Northern Ireland's Adams loses attempt to overturn jailbreak conviction

Gerry Adams delivers a speech at his party's annual conference in Dublin, Ireland November 18, 2017. REUTERS/Clodagh Kilcoyne/Files

By Amanda Ferguson

BELFAST (Reuters) - Former Sinn Fein leader Gerry Adams lost an appeal on Wednesday to overturn two 1975 convictions for trying to escape from a prison in Northern Ireland after a court dismissed his argument that his initial detention was illegal.

Adams, who stood down as president of the Irish nationalist party on Saturday, was among hundreds of people interned without trial in British-ruled Northern Ireland in the early 1970s under a policy meant to break the guerrilla Irish Republican Army (IRA).

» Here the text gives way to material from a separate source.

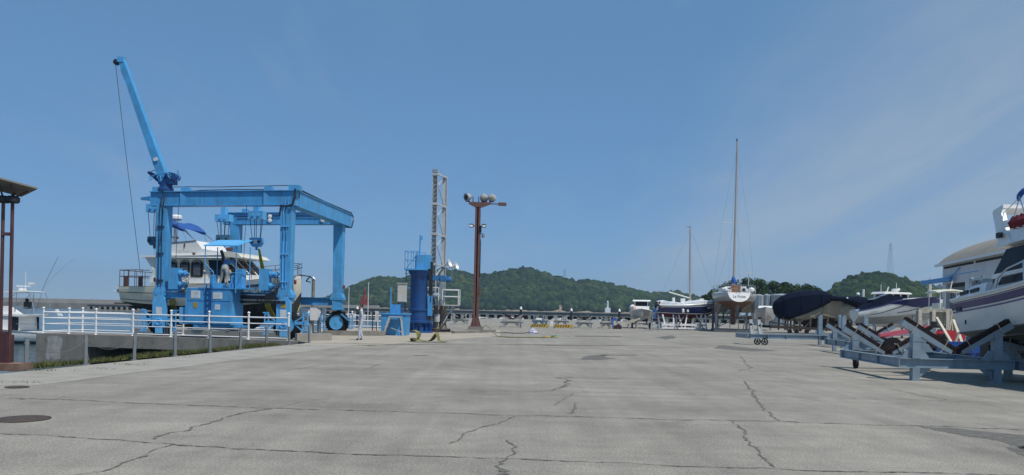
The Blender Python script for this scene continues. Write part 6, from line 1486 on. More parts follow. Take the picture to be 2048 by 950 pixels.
# ------------------------------------------------------------------ navy sailing hull with red keel
yb = 76.0; p0 = P(1311, 650, yb); ks = yb / FPX
L_b = (P(1436, 650, yb) - p0).x
SB = thing('sailing_hull', 'navy blue sailing yacht with red keel, decks wrapped in silver sheeting', 'sailing yacht', (p0.x, yb, 0), R(3))
HS = Hull([(0, .95, 2.28, .75, 1.62, 1.42), (L_b * .3, 1.25, 2.30, 1.10, 1.56, 1.15), (L_b * .6, 1.15, 2.40, .92, 1.56, 1.18), (L_b * .85, .6, 2.54, .40, 1.66, 1.4), (L_b, .02, 2.62, .005, 2.2, 2.0)], 20)
B1('hull', M_navy, SB, lambda b: (HS.side(b), HS.transom(b)))
B1('hull_bottom', M_redfoul, SB, lambda b: HS.bottom(b))
B1('boot_stripe', M_white, SB, lambda b: (HS.side(b, -.02, .05, .02, k=1), HS.side(b, .80, .85, .02, k=1)))
B1('deck_edge', M_white, SB, lambda b: HS.rail(b, .05, .03))
kx0 = (P(1378, 640, yb) - p0).x
B1('keel', M_redfoul, SB, lambda b: b.prism([(kx0 - .35, -.09, 1.35), (kx0 + .55, -.09, 1.35), (kx0 - .35, -.12, .28), (kx0 - 1.15, -.12, .28)], (0, .2, 0)))
B1('keel_tip', M_dkhull, SB, lambda b: b.prism([(kx0 - .33, -.13, .30), (kx0 - 1.17, -.13, .30), (kx0 - 1.25, -.13, .14), (kx0 - .5, -.13, .14)], (0, .26, 0)))
B1('rudder', M_redfoul, SB, lambda b: b.prism([(-.05, -.05, 1.5), (.35, -.05, 1.5), (.25, -.05, .5), (0, -.05, .55)], (0, .1, 0)))
def sheet(b):
    rs = random.Random(5); rings = []
    n = len(HS.x)
    for i in range(n):
        hw_ = max(.03, HS.c[0][i]); z0 = HS.c[1][i]; x = HS.x[i]; top = .34 + .08 * math.sin(x * 2.1) + rs.uniform(-.05, .05) if i < n - 3 else .30 - .06 * (i - n + 3)
        rings.append([Vector((x + rs.uniform(-.04, .04), -hw_ * 1.03, z0 - .04)), Vector((x, -hw_ * .98, z0 + top * .8 + rs.uniform(-.04, .04))), Vector((x, -hw_ * .5, z0 + top + rs.uniform(-.04, .04))), Vector((x, 0, z0 + top + .06)), Vector((x, hw_ * .5, z0 + top)), Vector((x, hw_ * .98, z0 + top * .8)), Vector((x, hw_ * 1.03, z0 - .04))])
    b.loft(rings)
B1('deck_sheeting', M_silver, SB, sheet, smooth=False)
B1('hatch_box', M_white, SB, lambda b: [b.box((L_b * t, -.3, HS.c[1][10] + .42 + dz), (.22 if t < .3 else .4, .3, .42)) for t, dz in ((.27, .06), (.42, .0), (.72, .02))], smooth=False)
B1('hanging_fender', M_white, SB, lambda b: (b.lathe((L_b * .385, -1.27, 1.62), [(.02, 0), (.13, .05), (.13, .3), (.02, .4)], 10), b.lathe((L_b * .46, -1.27, 1.68), [(.02, 0), (.11, .04), (.11, .2), (.02, .26)], 10)))
i_t = 14; pt_ = (HS.pt(16, .55, -1) + HS.pt(17, .55, -1)) / 2; dirx = (HS.pt(17, .55, -1) - HS.pt(15, .55, -1))
nrm_ = dirx.normalized().cross(Vector((0, 0, 1)))
text('name_lettering', 'VENTUS', .26, pt_ + Vector((0, -.05, 0)), dirx, (0, -.25, 1), M_signwhite, SB, depth=.05)
xm = (P(1381, 600, yb) - p0).x; zt = P(1376, 454, yb).z
B1('mast', M_alu, SB, lambda b: b.tube((xm, 0, 2.2), (xm - .12, 0, zt), .11, .07, 10))
B1('boom', M_white, SB, lambda b: b.tube((xm - .1, -.1, P(1378, 596, yb).z), ((P(1337, 584, yb) - p0).x, -.2, P(1337, 584, yb).z), .06, n=8))
B1('rigging', M_galv, SB, lambda b: [b.tube((xm - .12, 0, zt - .1), q_, .007, n=4) for q_ in ((.05, 0, 2.2), (L_b, 0, 2.55), (xm, -1.1, 2.2), (xm, 1.1, 2.2))])
B1('masthead_vane', M_black, SB, lambda b: b.box((xm - .25, 0, zt + .04), (.4, .04, .04)))
SF = thing('boat_stand', 'white tubular stand with slanting legs under the navy sailing hull', 'boat stand', (p0.x, yb, 0), R(3))
for y in (-1.0, 1.0):
    B1('base_rail', M_whitep, SF, lambda b: (b.box((L_b * .42, y, .50), (L_b * .72, .14, .20)), b.box((L_b * .42, y, .18), (L_b * .72, .12, .14))), smooth=False)
    for xa, xb in ((.75, .45), (1.5, 1.5), (2.3, 2.0), (2.55, 2.8), (3.9, 4.2), (4.65, 4.55)): B1('leg', M_whitep, SF, lambda b: b.tube((xa, y, .15), (xb, y * .8, 1.45), .075, n=10))
for xa, xb in ((1.75, 1.72), (4.3, 3.6), (1.6, 2.6)): B1('prop', M_darksteel, SF, lambda b: b.tube((xa, -1.5, 0), (xb, -.9, 1.5), .05, n=8))

# ------------------------------------------------------------------ white sailing yacht seen from astern
p = G(1468, 664.5); ky = p.y / FPX
WY = thing('sailing_yacht', 'white cruising sailing yacht seen from astern, tall mast, propped on a cradle', 'sailing yacht', (P(1478, 600, p.y - .5).x, p.y - .5, 0), R(80))
zs = P(1468, 585, p.y).z; zch = P(1468, 606, p.y + 3).z; zk_ = P(1468, 619, p.y + 3).z
HY = Hull([(0, .92, zs - .1, .35, zs - .78, zs - .92), (1.5, 1.45, zs - .05, 1.05, zch + .12, zch - .35), (4.2, 1.98, zs, 1.55, zch + .05, zk_ - .2), (7, 1.65, zs + .12, 1.1, zch + .1, zk_), (9.3, .7, zs + .32, .3, zch + .35, zch), (10.6, .02, zs + .5, .005, zs, zs - .3)], 26)
B1('hull', M_greyhullshade, WY, lambda b: HY.side(b, bulge=.16))  # shade on the white topsides is put into this grey
B1('hull_bottom', M_orangefoul, WY, lambda b: HY.bottom(b, 5, -.15))
B1('toe_rail', mat('dark_plum_stripe', (.06, .03, .06), .5), WY, lambda b: HY.side(b, .86, 1.0, .012, k=2))
B1('water_stripe', M_brown, WY, lambda b: HY.side(b, .0, .07, .012, k=2))
def tr(b):
    pts = [(-.95, zs - .02), (.95, zs - .02)] + [(.95 * math.cos(a), zs - .02 - .82 * math.sin(a)) for a in np.linspace(.08, PI - .08, 15)]
    b.prism([(-.02 - .40 * (zs - z), y, z) for y, z in pts], (.06, 0, .02))
trn = B1('transom', M_white, WY, tr, smooth=False)
text('name_lettering', 'La Fuiza', .34, (-.02 - .40 * .36 - .012, 0, zs - .36), (0, -1, 0), (.40, 0, 1), M_ink, trn, depth=.012)
B1('deck', M_white, WY, lambda b: HY.deck(b, -.03, .03))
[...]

While Adams did not dispute the escape attempts, his lawyers told Belfast's Royal Courts of Justice last month that he had not been lawfully detained in the first place and so could not be convicted of escaping from legal custody.

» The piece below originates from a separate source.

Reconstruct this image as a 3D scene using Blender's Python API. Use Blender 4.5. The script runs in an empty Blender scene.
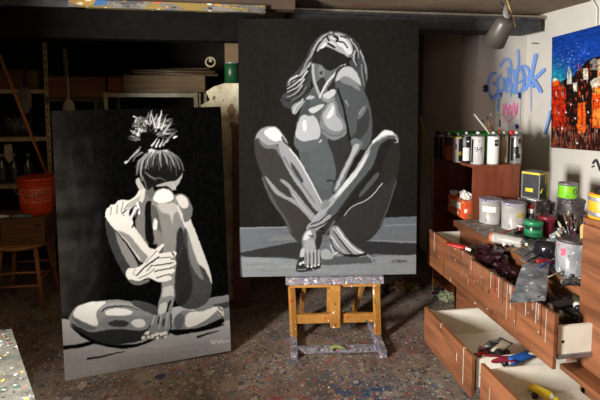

They argued that the internment order had not been considered by a British Secretary of State, as it should have been, but by a junior minister. That was dismissed by the three-judge panel on Wednesday.

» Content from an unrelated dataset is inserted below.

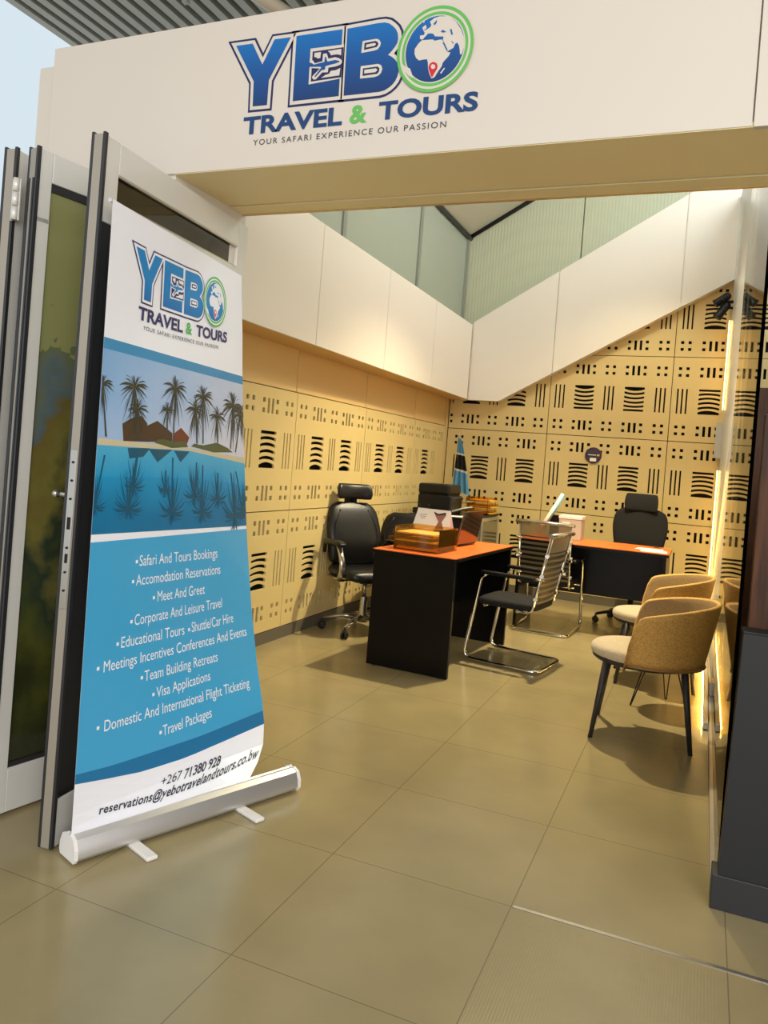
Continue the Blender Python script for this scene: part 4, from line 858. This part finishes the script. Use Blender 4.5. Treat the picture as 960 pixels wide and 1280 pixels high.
# ------------------------------------------------------------------ tan tub armchairs (local +X is the front)
def tub_chair(label, loc, rz):
    t = thing('tub_armchair', label, 'armchair', loc, rz, 'tan woven tub armchairs')
    for x, y in ((.235, .215), (.235, -.215), (-.255, .205), (-.255, -.205)):
        bm = B(); tube(bm, [(x*.78, y*.80, .415), (x, y, .004)], .0195, 12, r2=.0115); lg = link('leg', bm, M['legdark'], t)
        bm = B(); lathe(bm, [(.011, 0), (.0125, .003), (.012, .008)], (x, y, 0), 12); link('foot_cap', bm, M['black'], lg)
    el = lambda k, z, n=48: [(k*.275*math.cos(2*PI*i/n)+.01, k*.262*math.sin(2*PI*i/n), z) for i in range(n)]
    def stack(bm, L):
        R_ = [[bm.verts.new(p) for p in el(k, z)] for k, z in L]
        for A, C in zip(R_, R_[1:]):
            for q in range(48): f = bm.faces.new((A[q], A[(q+1) % 48], C[(q+1) % 48], C[q])); f.smooth = True
        bm.faces.new(R_[0][::-1]); f = bm.faces.new(R_[-1]); f.smooth = True
    bm = B(); stack(bm, [(.80, .385), (.90, .388), (.955, .40), (.96, .415)]); link('seat_frame', bm, M['legdark'], t)
    bm = B(); stack(bm, [(.94, .413), (.985, .420), (1.0, .438), (.985, .458), (.93, .470), (.75, .476), (.4, .479), (.1, .48)]); link('seat', bm, M['seatcream'], t)
    # wrap round shell
    a0 = math.radians(70); n = 56; th = .024
    def top(a):   # a = 0 at the back, +-1 at the front ends
        k = abs(a); return .745-.10*k**2-.26*max(0, (k-.84)/.16)**3
    def pt(u, v, off):
        a = PI+u*(PI-a0); k = abs(u); z = .418+(top(u)-.418)*v
        r = .272+.062*v*(1-.25*k)+off; return Vector((-.015+1.0*r*math.cos(a), .985*r*math.sin(a), z))
    bm = B(); nv = 10; O_, I_ = [], []
    for i in range(n+1):
        u = -1+2*i/n; O_.append([bm.verts.new(pt(u, v/nv, th/2)) for v in range(nv+1)]); I_.append([bm.verts.new(pt(u, v/nv, -th/2)) for v in range(nv+1)])
    T_ = [bm.verts.new((pt(-1+2*i/n, 1, 0))+Vector((0, 0, .010))) for i in range(n+1)]
    for i in range(n):
        for v in range(nv):
            f = bm.faces.new((O_[i][v], O_[i+1][v], O_[i+1][v+1], O_[i][v+1])); f.smooth = True; f.material_index = 0
            f = bm.faces.new((I_[i][v], I_[i][v+1], I_[i+1][v+1], I_[i+1][v])); f.smooth = True; f.material_index = 1
        for a, b_ in ((O_, T_), (T_, I_)):
            q = [a[i][nv] if a is not T_ else a[i], a[i+1][nv] if a is not T_ else a[i+1], b_[i+1][nv] if b_ is not T_ else b_[i+1], b_[i][nv] if b_ is not T_ else b_[i]]
            f = bm.faces.new(q); f.smooth = True; f.material_index = 0
        bm.faces.new((O_[i][0], I_[i][0], I_[i+1][0], O_[i+1][0]))
    for i in (0, n):
        for v in range(nv): bm.faces.new((O_[i][v], O_[i][v+1], I_[i][v+1], I_[i][v]))
    link('shell', bm, [M['shell'], M['shell_in']], t)
    bm = B(); pts = [pt(-1+2*i/n, 0, .004)+Vector((0, 0, -.004)) for i in range(n+1)]; tube(bm, pts, .0125, 8, flat=(1.3, .8)); link('rim', bm, M['rim'], t)
    return t
c1 = tub_chair('nearest tan tub armchair with cream seat and dark legs', (-.235, 4.45, 0), math.radians(182))
copy_thing(c1, (-.25, 5.66, 0), math.radians(186), 'farther tan tub armchair partly hidden behind the nearest one')
t = thing('side_table', 'small round pale table on wire legs between the tub armchairs', 'table', (-.15, 5.04, 0))
bm = B(); lathe(bm, [(.17, .425), (.192, .428), (.195, .438), (.192, .446), (.05, .447)], seg=40); link('table_top', bm, M['seatcream'], t)
for a in (205, 325, 85):
    c, s = math.cos(math.radians(a)), math.sin(math.radians(a)); bm = B()
    tube(bm, fillet([(c*.06-s*.04, s*.06+c*.04, .426), (c*.19-s*.004, s*.19+c*.004, .006), (c*.19+s*.004, s*.19-c*.004, .006), (c*.06+s*.04, s*.06-c*.04, .426)], .01, 3), .0042, 8); link('leg', bm, M['black'], t)

# ------------------------------------------------------------------ cabinet with framed glass side, and what stands on it
t = thing('cabinet', 'dark low cabinet with metal framed glass doors in the corner', 'cabinet', (-2.29, 7.55, 0))
bm = B(); box(bm, -.27, .245, -.64, .68, .04, .862, 0, .002); link('carcass', bm, M['black'], t)
bm = B(); box(bm, -.275, .262, -.65, .69, .862, .882, 0, .002); link('top', bm, M['deskblack'], t)
bm = B(); box(bm, -.25, .22, -.62, .66, .001, .04); link('plinth', bm, M['black'], t)
for y0, y1, dx in ((-.63, .04, .0), (.0, .67, .010)):
    bm = B(); x0 = .246+dx; f_ = .034
    for a, b_, c, d in ((y0, y0+f_, .06, .855), (y1-f_, y1, .06, .855), (y0+f_, y1-f_, .06, .06+f_), (y0+f_, y1-f_, .855-f_, .855)): box(bm, x0, x0+.010, a, b_, c, d, 0, .001)
    dd = link('door', bm, M['alu'], t)
    bm = B(); box(bm, x0+.003, x0+.007, y0+f_, y1-f_, .06+f_, .855-f_); link('pane', bm, M['glassgrey'], dd)
    bm = B(); box(bm, x0+.010, x0+.016, y0+.012 if dx == 0 else y1-.022, y0+.022 if dx == 0 else y1-.012, .42, .54, 0, .002); link('handle', bm, M['steel'], dd)
t = thing('printer', 'black office printer standing on the corner cabinet', 'printer', (-2.42, 7.37, .883))
bm = B(); box(bm, -.17, .17, -.19, .19, 0, .175, 0, .012); link('body', bm, M['black'], t)
bm = B(); box(bm, -.172, .15, -.195, .195, .185, .285, 0, .022, seg=3); link('lid', bm, M['black'], t)
bm = B(); box(bm, -.16, .14, -.18, .18, .172, .188); link('scanner_gap', bm, M['dark_gap'], t)
bm = B(); box(bm, .15, .30, -.13, .13, .045, .060, 0, .003, Matrix.Rotation(-.35, 3, 'Y')); link('paper_tray', bm, M['greybox'], t)
bm = B(); box(bm, .145, .176, -.18, .18, .11, .168, 0, .006, Matrix.Rotation(.4, 3, 'Y')); link('control_panel', bm, M['aludark'], t)
t = thing('letter_tray', 'stack of yellow letter trays on the corner cabinet beside the printer', 'tray', (-2.15, 7.92, .883))
for k in range(3):
    bm = B(); z = .004+.062*k; dx = .012*(k % 2); box(bm, -.12+dx, .13+dx, -.16, .16, z, z+.004)
    for a, b_, c, d in ((-.12, .13, -.16, -.156), (-.12, .13, .156, .16), (-.12, -.116, -.16, .16)): box(bm, a+dx, b_+dx, c, d, z, z+.040)
    tr = link('tier', bm, M['amber'], t)
    bm = B(); box(bm, -.10+dx, .15+dx, -.14, .13, z+.0045, z+.016, 0, .001, Matrix.Rotation(.05*(k-1), 3, 'Z')); link('folder', bm, M['gold'], tr)
for x, y in ((-.118, -.158), (-.118, .158), (.11, -.158), (.11, .158)): bm = B(); cyl(bm, (x, y, 0), (x, y, .165), .004, 6); link('corner_post', bm, M['amber'], t)
bm = B(); box(bm, -.105, .105, -.0745, .0745, 0, .004, 0, .001); o = link('paper_sheet', bm, M['paper'], None, loc=(-2.135, 7.05, .8835)); o.rotation_euler = (0, 0, .5); tag(o, 'white sheet of paper lying on the cabinet before the printer', 'paper')
t = thing('router', 'small black box left of the printer on the cabinet', 'box', (-2.47, 7.00, .883))
bm = B(); box(bm, -.08, .07, -.06, .06, .003, .055, 0, .008); link('case', bm, M['black'], t)
bm = B(); cyl(bm, (-.05, .055, .05), (-.05, .06, .09), .005, 8); cyl(bm, (.04, .055, .05), (.04, .06, .09), .005, 8); link('antenna', bm, M['black'], t)
t = thing('flag', 'small blue white and black flag on a pole in the corner', 'flag', (-2.50, 8.12, .883))
bm = B(); lathe(bm, [(.06, 0), (.06, .012), (.02, .03), (.012, .05)], seg=20); link('stand', bm, M['black'], t)
bm = B(); cyl(bm, (0, 0, .03), (-.02, .02, .80), .006, 8); lathe(bm, [(.004, 0), (.012, .012), (.003, .035)], (-.02, .02, .80), 12); link('pole', bm, M['steel'], t)
bm = B(); rows = 26; cols = 14; G = []
for i in range(rows+1):
    k = i/rows; z = .775-.56*k; w = .03+.19*k**.8; x0 = -.02-.035*k; G.append([bm.verts.new((x0+w*q/cols, .012-.05*k*q/cols+.018*k**.5*math.sin(q*1.3+k*1.5), z-.05*k*(q/cols))) for q in range(cols+1)])
for i in range(rows):
    for q in range(cols):
        f = bm.faces.new((G[i][q], G[i][q+1], G[i+1][q+1], G[i+1][q])); f.smooth = True; k = (i+.5)/rows
        f.material_index = 2 if .32 < k < .57 else 1 if .27 < k < .62 else 0
bmesh.ops.solidify(bm, geom=bm.faces[:], thickness=.002)
link('cloth', bm, [M['flagblue'], M['flagwhite'], M['flagblack']], t)

# ------------------------------------------------------------------ on the near desk
ZT = .7765
t = thing('document_tray', 'amber clear acrylic tray of papers on the near orange desk', 'tray', (-1.735, 5.03, ZT), math.radians(-5))
def acryl(bm, x0, x1, y0, y1, z0, z1, w=.004, front=True):
    box(bm, x0, x1, y0, y1, z0, z0+w); box(bm, x0, x0+w, y0, y1, z0+w, z1); box(bm, x1-w, x1, y0, y1, z0+w, z1); box(bm, x0+w, x1-w, y1-w, y1, z0+w, z1)
    if front: box(bm, x0+w, x1-w, y0, y0+w, z0+w, z1)
bm = B(); acryl(bm, -.16, .17, -.16, .16, .001, .155); bx = link('outer_box', bm, M['amber'], t)
for k in range(2):
    bm = B(); z = .052+.05*k; box(bm, -.21+.03*k, .163, -.153, .153, z, z+.004); box(bm, -.21+.03*k, -.206+.03*k, -.153, .153, z, z+.025); link('shelf', bm, M['amber'], t)
    bm = B(); box(bm, -.17, .12, -.13, .13, z+.0045, z+.014, 0, .001); link('papers', bm, M['paper'], t)
bm = B(); box(bm, -.15, .15, -.14, .14, .006, .022, 0, .002); link('folders', bm, M['gold'], t)
t = thing('booklet', 'white tent card with a brown picture behind the amber tray', 'booklet', (-1.80, 5.285, ZT+.055), math.radians(-4))
TL = lambda x, s: None
bm = B()
fr = lambda a, z, d: (a, .0+.060*(z/.20)+d, z)
fk = lambda a, z, d: (a, .12-.060*(z/.20)+d, z)
poly(bm, [[(-.155, 0), (.155, 0), (.130, .205), (-.125, .205)]], fr, 0, thick=(-.001, .001)); poly(bm, [[(-.155, 0), (.155, 0), (.130, .205), (-.125, .205)]], fk, 0, thick=(-.001, .001)); link('card', bm, M['paper'], t)
bm = B(); fp = lambda a, z, d: (a, .060*(z/.20)-.0018-d, z)
poly(bm, [[(.0, .19), (.04, .175), (.095, .19), (.10, .17), (.075, .12), (.10, .07), (.03, .07), (.05, .12), (.02, .16)]], fp, 0)
poly(bm, [[(.0, .19), (.04, .175), (.095, .19), (.098, .176), (.04, .163), (.012, .175)]], lambda a, z, d: fp(a, z, .0006), 1); poly(bm, [[(.02, .035), (.115, .035), (.108, .066), (.03, .066)]], lambda a, z, d: fp(a, z, .0006), 1)
for k in range(3): poly(bm, [rect(-.075, .16-.012*k, .06-.012*k, .003)], fp, 2)
link('print', bm, [M['brownprint'], M['blackprint'], M['greyprint']], t)
t = thing('laptop', 'open laptop seen from behind its lid on the near desk', 'laptop', (-1.60, 5.60, ZT), math.radians(-6))
bm = B(); box(bm, -.27, -.02, -.19, .19, .003, .018, 0, .004); link('base', bm, M['aludark'], t)
bm = B(); box(bm, -.25, -.05, -.17, .17, .0182, .0192); link('keyboard', bm, M['black'], t)
bm = B(); box(bm, -.006, .006, -.19, .19, .012, .262, 0, .004, Matrix.Rotation(math.radians(10), 3, 'Y')); lid = link('lid', bm, M['laptop'], t, loc=(.012, 0, 0))
bm = B(); poly(bm, [rect(0, .135, .34, .21)], lambda a, z, d: (-.0065+.172*(z-.137), a, z), 0); link('screen', bm, M['black'], lid)
bm = B(); cyl(bm, (-.008, -.15, .014), (-.008, .15, .014), .008); link('hinge', bm, M['black'], t)
# ------------------------------------------------------------------ on the far desk
bm = B(); tube(bm, [(-1.385, 7.16, ZT+.024), (-1.195, 7.23, ZT+.40)], .024, 16); o = link('paper_roll', bm, [M['paper'], M['teal']]); 
for p in o.data.polygons:
    if p.center.x > -1.29+.5*(p.center.z-.98) +.004 and p.normal.x > .35: p.material_index = 1
tag(o, 'white and teal rolled paper leaning on the far desk', 'paper roll')
t = thing('file_box', 'pale grey file box behind the rear visitor chair on far desk', 'box', (-1.10, 7.22, ZT))
bm = B(); box(bm, -.10, .10, -.10, .10, .001, .185, 0, .004); link('body', bm, M['greybox'], t)
bm = B(); box(bm, -.104, .104, -.104, .104, .185, .215, 0, .004); link('lid', bm, M['white'], t)
bm = B(); box(bm, -.07, .0, -.1065, -.1045, .13, .16); link('label_plate', bm, M['paper'], t)
t = thing('desk_speaker', 'small black box between the paper roll and grey file box', 'box', (-1.262, 7.31, ZT))
bm = B(); box(bm, -.045, .045, -.05, .05, .001, .20, 0, .006); link('case', bm, M['black'], t)
bm = B(); box(bm, -.03, .03, -.052, -.0505, .11, .135); link('badge', bm, M['greybox'], t)
for k, (x, y, a) in enumerate(((-.36, 6.87, .04), (-.40, 6.98, -.10))):
    bm = B(); box(bm, -.105, .105, -.10, .10, 0, .004-.0015*k, 0, .0005); o = link('paper_sheet', bm, M['paper'], None, loc=(x, y, ZT+.0005+.0041*k)); o.rotation_euler = (0, 0, a)
    tag(o, ('lower white sheet of paper at the right end of far desk', 'upper white sheet of paper lapping over the lower one')[k], 'paper')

"This court has been satisfied as to the validity of the ICO (Interim Custody Order) made by the Minister on behalf of the Secretary of State. Accordingly the court is satisfied that the convictions are safe. The appeal is dismissed," Justice Ronald Weatherup told the court.

Adams, who has always denied membership of the IRA, was detained in Belfast's Maze prison in 1973. On one of his attempts to flee, he switched places with a visitor at the prison who had been abducted while waiting at a bus stop.

The court heard that a man who bore a resemblance to Adams had been taken against his will to a house where his hair was dyed and he was given a false beard. The substitution was spotted by prison staff.

Adams, who took over as leader of Sinn Fein in 1983 when it was at the time the IRA's political wing, was sentenced to 18 months in jail for attempting to escape.